É maravilhoso quando o contador de histórias acha a sua história, com sua música, suas imagens e te conduz por ela. E, nesse caso, o cinema não terá falado apenas de um contador de histórias e sim de um criador de emoções e do sentido da própria vida, que é ir em frente, criando e emocionando. Como o personagem principal, talvez o filme nos toque tanto (quero dizer, a mim... tocou) porque muitas vezes a gente nem percebe que bastaria fechar os olhos e enxergar algumas sensações mais nobres e que estão ali, em nossa humanidade, permitidas e possíveis.... mas a gente não se deixa envolver por elas a maioria das vezes. Não se deixa descobrir ou permitir, como já escrevi antes.

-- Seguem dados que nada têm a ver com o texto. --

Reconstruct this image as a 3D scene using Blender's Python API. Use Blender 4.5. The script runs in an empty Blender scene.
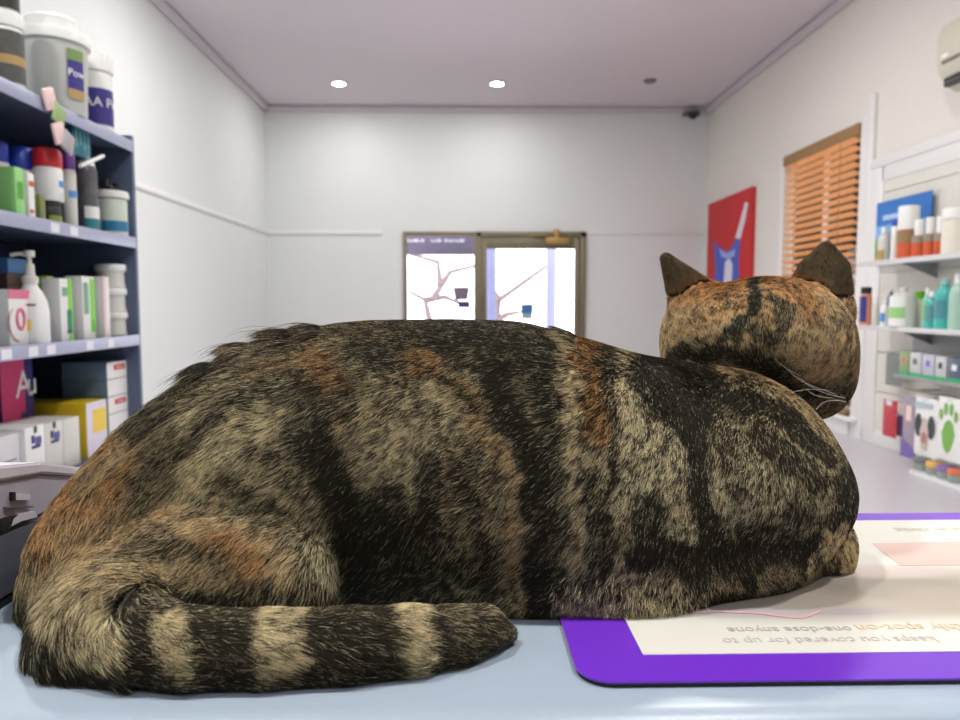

E, por fim, como num golpe de misericórdia estético, chegam as conexões. Afinal, este é um filme da era da informação, onde redes e conexões se tornaram nossa extensão geográfica, física e existencial. Onde somos muitos - mesmo que aparentemente sozinhos - em nossas redes sociais. E o filme tangencia também a noção de redes e conexões e de como elas podem criar forças quase milagrosas. Você não acredita em milagres? Eu acredito. Eu sou amazônida. Cresci ouvindo histórias fantásticas de personagens fantásticos que tudo podem e tudo justificam. Então, eu acredito que o pensamento pode. Eu acredito no desejo. Eu sou crente na natureza como o Profeta Gentileza acreditava e pregava pelas ruas do Rio de Janeiro: “pensem na natureza, tem bastante riqueza na natureza...”.

James Cameron sabe que existem pessoas como eu. Somos bem “clusterizáveis”. E que assim se sentem – e se juntam - por diferentes motivos. Mas se juntam. Nas suas redes virtuais ou reais. E ele, claro, usa todo o poder da tecnologia para criar imagens que introduzam exabytes de emoção nas suas veias, sem lhe dar oxigênio extra, até que a janela milagrosa se abra ao final do filme (não conto o que é isto por motivos óbvios... eu não estragaria esse seu prazer).

Uma boa história, um grande diretor, tecnologia de última geração e bons sentimentos sempre deram ao cinema a sua melhor tradução e definição de Sétima Arte. Eu, toda vez que vejo um filme arrebatador como “Avatar” não penso na Sétima Arte e sim na tradução da vida. Criaturas como esse time de “Avatar’ merecem todos os “Aves!”, “Wholas!” e prêmios simplesmente por mexer com nossos sentidos dessa maneira. Por fim, é isso, “Avatar” é uma grande degustação para todos os sentidos. Em harmonia, misturados ou um de cada vez. Há quase perfume nas telas. Há textura em cada plano que extrapola o sentido do olhar e atinge sua derme. Há alguns sabores que não dá para descrever. Há, enfim, uma grande viagem estética com doses bem pensadas de conexões humanas, humanóides e... afinal, do que pensamos seja o metaverso e seus – nossos! - avatares. Desejos nossos sobre nós mesmos. Que viva para sempre o cinema que continua a dar tanto sentido para a vida.